Print each line of the listing once more, precisely as given.
start EXCERPTED DATA
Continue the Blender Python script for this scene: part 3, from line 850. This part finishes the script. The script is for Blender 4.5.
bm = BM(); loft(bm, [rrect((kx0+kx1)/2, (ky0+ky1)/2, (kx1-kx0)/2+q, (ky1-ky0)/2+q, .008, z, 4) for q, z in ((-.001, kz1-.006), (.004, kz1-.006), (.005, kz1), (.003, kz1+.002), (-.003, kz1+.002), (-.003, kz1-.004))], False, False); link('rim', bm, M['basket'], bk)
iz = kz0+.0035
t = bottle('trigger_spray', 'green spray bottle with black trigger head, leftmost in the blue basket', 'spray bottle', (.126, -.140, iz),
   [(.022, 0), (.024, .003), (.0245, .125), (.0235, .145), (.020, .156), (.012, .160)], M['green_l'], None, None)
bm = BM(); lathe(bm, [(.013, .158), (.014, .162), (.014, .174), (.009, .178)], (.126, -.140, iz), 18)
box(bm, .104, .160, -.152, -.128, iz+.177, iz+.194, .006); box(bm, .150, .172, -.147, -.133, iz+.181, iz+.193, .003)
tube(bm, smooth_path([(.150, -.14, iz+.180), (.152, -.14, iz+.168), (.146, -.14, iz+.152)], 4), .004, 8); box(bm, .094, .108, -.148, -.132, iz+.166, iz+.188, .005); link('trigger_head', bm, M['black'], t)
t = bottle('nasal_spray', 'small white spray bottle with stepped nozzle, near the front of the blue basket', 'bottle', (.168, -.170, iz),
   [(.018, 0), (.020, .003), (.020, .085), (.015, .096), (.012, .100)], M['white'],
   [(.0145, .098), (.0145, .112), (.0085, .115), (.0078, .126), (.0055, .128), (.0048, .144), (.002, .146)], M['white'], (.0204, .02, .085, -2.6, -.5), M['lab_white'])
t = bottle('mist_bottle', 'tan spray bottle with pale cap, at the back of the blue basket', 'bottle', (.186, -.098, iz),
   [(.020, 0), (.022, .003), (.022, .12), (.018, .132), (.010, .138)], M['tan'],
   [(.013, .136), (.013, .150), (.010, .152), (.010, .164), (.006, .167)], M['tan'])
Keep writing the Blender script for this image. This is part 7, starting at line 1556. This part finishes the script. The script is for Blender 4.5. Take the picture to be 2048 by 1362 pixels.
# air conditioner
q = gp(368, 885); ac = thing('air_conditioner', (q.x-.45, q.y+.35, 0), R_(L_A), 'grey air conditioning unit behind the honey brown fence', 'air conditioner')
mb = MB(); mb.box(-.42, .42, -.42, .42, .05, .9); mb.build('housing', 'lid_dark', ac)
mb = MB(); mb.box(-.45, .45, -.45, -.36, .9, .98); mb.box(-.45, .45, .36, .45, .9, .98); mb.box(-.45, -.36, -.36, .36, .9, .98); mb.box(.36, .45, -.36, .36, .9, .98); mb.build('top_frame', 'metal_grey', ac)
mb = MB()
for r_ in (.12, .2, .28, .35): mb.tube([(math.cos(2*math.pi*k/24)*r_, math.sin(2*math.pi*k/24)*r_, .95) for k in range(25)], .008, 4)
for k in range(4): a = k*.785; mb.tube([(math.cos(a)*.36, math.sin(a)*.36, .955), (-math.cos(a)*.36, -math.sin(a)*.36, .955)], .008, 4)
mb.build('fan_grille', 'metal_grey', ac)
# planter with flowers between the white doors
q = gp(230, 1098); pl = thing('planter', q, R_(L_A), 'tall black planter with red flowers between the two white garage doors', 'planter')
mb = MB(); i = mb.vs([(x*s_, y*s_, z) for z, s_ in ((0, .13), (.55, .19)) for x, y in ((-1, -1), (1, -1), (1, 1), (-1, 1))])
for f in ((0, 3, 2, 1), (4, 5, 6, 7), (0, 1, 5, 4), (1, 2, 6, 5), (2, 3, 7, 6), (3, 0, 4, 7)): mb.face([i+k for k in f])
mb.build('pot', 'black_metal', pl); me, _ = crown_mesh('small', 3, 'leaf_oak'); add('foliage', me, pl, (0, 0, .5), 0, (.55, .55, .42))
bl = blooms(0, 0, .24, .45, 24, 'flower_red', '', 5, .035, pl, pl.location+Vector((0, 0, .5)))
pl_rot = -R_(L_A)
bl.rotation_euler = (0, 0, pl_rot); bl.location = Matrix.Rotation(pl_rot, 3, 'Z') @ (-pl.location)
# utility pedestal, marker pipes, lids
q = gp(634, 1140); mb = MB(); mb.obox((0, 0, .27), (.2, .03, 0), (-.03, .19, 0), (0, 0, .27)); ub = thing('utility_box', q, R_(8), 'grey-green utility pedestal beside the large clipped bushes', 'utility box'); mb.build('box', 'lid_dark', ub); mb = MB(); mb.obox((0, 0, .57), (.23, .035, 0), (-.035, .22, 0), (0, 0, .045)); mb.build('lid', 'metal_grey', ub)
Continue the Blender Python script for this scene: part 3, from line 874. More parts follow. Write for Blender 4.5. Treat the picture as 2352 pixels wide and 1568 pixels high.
end EXCERPTED DATA
ANSWER TO THE TASK
Continue the Blender Python script for this scene: part 3, from line 850. This part finishes the script. The script is for Blender 4.5.
bm = BM(); loft(bm, [rrect((kx0+kx1)/2, (ky0+ky1)/2, (kx1-kx0)/2+q, (ky1-ky0)/2+q, .008, z, 4) for q, z in ((-.001, kz1-.006), (.004, kz1-.006), (.005, kz1), (.003, kz1+.002), (-.003, kz1+.002), (-.003, kz1-.004))], False, False); link('rim', bm, M['basket'], bk)
iz = kz0+.0035
t = bottle('trigger_spray', 'green spray bottle with black trigger head, leftmost in the blue basket', 'spray bottle', (.126, -.140, iz),
   [(.022, 0), (.024, .003), (.0245, .125), (.0235, .145), (.020, .156), (.012, .160)], M['green_l'], None, None)
bm = BM(); lathe(bm, [(.013, .158), (.014, .162), (.014, .174), (.009, .178)], (.126, -.140, iz), 18)
box(bm, .104, .160, -.152, -.128, iz+.177, iz+.194, .006); box(bm, .150, .172, -.147, -.133, iz+.181, iz+.193, .003)
tube(bm, smooth_path([(.150, -.14, iz+.180), (.152, -.14, iz+.168), (.146, -.14, iz+.152)], 4), .004, 8); box(bm, .094, .108, -.148, -.132, iz+.166, iz+.188, .005); link('trigger_head', bm, M['black'], t)
t = bottle('nasal_spray', 'small white spray bottle with stepped nozzle, near the front of the blue basket', 'bottle', (.168, -.170, iz),
   [(.018, 0), (.020, .003), (.020, .085), (.015, .096), (.012, .100)], M['white'],
   [(.0145, .098), (.0145, .112), (.0085, .115), (.0078, .126), (.0055, .128), (.0048, .144), (.002, .146)], M['white'], (.0204, .02, .085, -2.6, -.5), M['lab_white'])
t = bottle('mist_bottle', 'tan spray bottle with pale cap, at the back of the blue basket', 'bottle', (.186, -.098, iz),
   [(.020, 0), (.022, .003), (.022, .12), (.018, .132), (.010, .138)], M['tan'],
   [(.013, .136), (.013, .150), (.010, .152), (.010, .164), (.006, .167)], M['tan'])
Keep writing the Blender script for this image. This is part 7, starting at line 1556. This part finishes the script. The script is for Blender 4.5. Take the picture to be 2048 by 1362 pixels.
# air conditioner
q = gp(368, 885); ac = thing('air_conditioner', (q.x-.45, q.y+.35, 0), R_(L_A), 'grey air conditioning unit behind the honey brown fence', 'air conditioner')
mb = MB(); mb.box(-.42, .42, -.42, .42, .05, .9); mb.build('housing', 'lid_dark', ac)
mb = MB(); mb.box(-.45, .45, -.45, -.36, .9, .98); mb.box(-.45, .45, .36, .45, .9, .98); mb.box(-.45, -.36, -.36, .36, .9, .98); mb.box(.36, .45, -.36, .36, .9, .98); mb.build('top_frame', 'metal_grey', ac)
mb = MB()
for r_ in (.12, .2, .28, .35): mb.tube([(math.cos(2*math.pi*k/24)*r_, math.sin(2*math.pi*k/24)*r_, .95) for k in range(25)], .008, 4)
for k in range(4): a = k*.785; mb.tube([(math.cos(a)*.36, math.sin(a)*.36, .955), (-math.cos(a)*.36, -math.sin(a)*.36, .955)], .008, 4)
mb.build('fan_grille', 'metal_grey', ac)
# planter with flowers between the white doors
q = gp(230, 1098); pl = thing('planter', q, R_(L_A), 'tall black planter with red flowers between the two white garage doors', 'planter')
mb = MB(); i = mb.vs([(x*s_, y*s_, z) for z, s_ in ((0, .13), (.55, .19)) for x, y in ((-1, -1), (1, -1), (1, 1), (-1, 1))])
for f in ((0, 3, 2, 1), (4, 5, 6, 7), (0, 1, 5, 4), (1, 2, 6, 5), (2, 3, 7, 6), (3, 0, 4, 7)): mb.face([i+k for k in f])
mb.build('pot', 'black_metal', pl); me, _ = crown_mesh('small', 3, 'leaf_oak'); add('foliage', me, pl, (0, 0, .5), 0, (.55, .55, .42))
bl = blooms(0, 0, .24, .45, 24, 'flower_red', '', 5, .035, pl, pl.location+Vector((0, 0, .5)))
pl_rot = -R_(L_A)
bl.rotation_euler = (0, 0, pl_rot); bl.location = Matrix.Rotation(pl_rot, 3, 'Z') @ (-pl.location)
# utility pedestal, marker pipes, lids
q = gp(634, 1140); mb = MB(); mb.obox((0, 0, .27), (.2, .03, 0), (-.03, .19, 0), (0, 0, .27)); ub = thing('utility_box', q, R_(8), 'grey-green utility pedestal beside the large clipped bushes', 'utility box'); mb.build('box', 'lid_dark', ub); mb = MB(); mb.obox((0, 0, .57), (.23, .035, 0), (-.035, .22, 0), (0, 0, .045)); mb.build('lid', 'metal_grey', ub)
Continue the Blender Python script for this scene: part 3, from line 874. More parts follow. Write for Blender 4.5. Treat the picture as 2352 pixels wide and 1568 pixels high.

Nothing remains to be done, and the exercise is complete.